I went to bed a tour virgin, and a virgin in every other sense.....I woke up, alone, exactly the same.

It was a pretty good hangover, right over the eye. The sun was creeping across the walls through the curtains, I was stiff, sore all over in fact and I was sure I'd missed my runny egg. There was a vile taste in my mouth and a horrible smell in the room. I lay there for a while and contemplated as best I could between the grinding pebbles in my head. I knew that we hadn't, I had remembered lying on the bed, kissing, getting incredibly turned on and getting naked in fits and starts and bursts of giggles, and kissing and murmuring and then....I knew we hadn't, I'd simply fallen asleep. A triumph of lager over lust.

Eventually the pain in my head and the taste in mouth drove me to make some effort to get to the daily ration of aspirin and toothpaste, And what the hell was that smell? I gingerly, incrementally lifted my head off the pillow and looked down. There, coiled on my chest, between my nipples, was a perfectly executed Mr Whippy poo. (For those of you who do not know Mr Whippy, he is the brand of ice cream completely devoid of any dairy that comes out of a machine in a swirl - sometimes we have a chocolate bar in it, but I've never fancied a "99" for some reason).

I lay back. Perhaps there was a cat in the room, the cat crept in, crapped, and crept out again. But that was silly, a cat wouldn't do that, it was just too much effort, and they are generally much neater. A seagull, nope, wrong diet....I'd done it myself perhaps, but I couldn't imagine what physical contortion I would have needed to perform....unless of course I'd done it in mid air and managed to land before my little brown friend. Like Sherlock Holmes, having eliminated the impossible, the solution no matter however improbable was that....

....she must have been rather upset. I mean I've heard the phrase "don't get mad, get even", but this seemed a little, well, OTT.

You rememeber perhaps that the toilet was at the end of the hall, and this certainly wasn't something I wanted to deposit in the sink. I lay for an age wondering how to disengage myself from my little present. In the end, I slid tortuously from the side of the bed and limbo danced to the window, it was a sash, and I turned sideways (with my head bursting with the effort) and managed to lift. I faced the window, and took a deep (and unwise breath) and stood, suddenly and lurched forward towards the window. The little turd shot out, street bound, from 5 floors up. I covered an hysterical urge to shout "gard a looo!!" after it.

When I left the hotel later, I left in a suspicious, embarrassed kind of way, I didn't meet anyone in the eye, and I didn't look down at the pavement.

4 comments:

Miladysa said...

What a strange thing for a scouser to do! Maybe it was one of your team mates?

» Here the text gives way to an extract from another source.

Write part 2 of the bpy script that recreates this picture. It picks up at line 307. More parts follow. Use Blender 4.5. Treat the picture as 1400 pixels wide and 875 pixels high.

Extremely well written especially when you know Manchester and Liverpool! Loved your descriptive writing. "my precious" LMAO! :)

Katya Coldheart said...

brilliant, i'm sure the scouse woman did it, i would be pissed off if a bloke fell asleep on me...wait what am i saying, that happens most nights at our house, now i have a revenge tactic...lol

:0)

Kiki said...

That has to be one of the funniest stories I've heard in awhile!!

Wendy said...

OMG ... I'm dying! This was hilarious!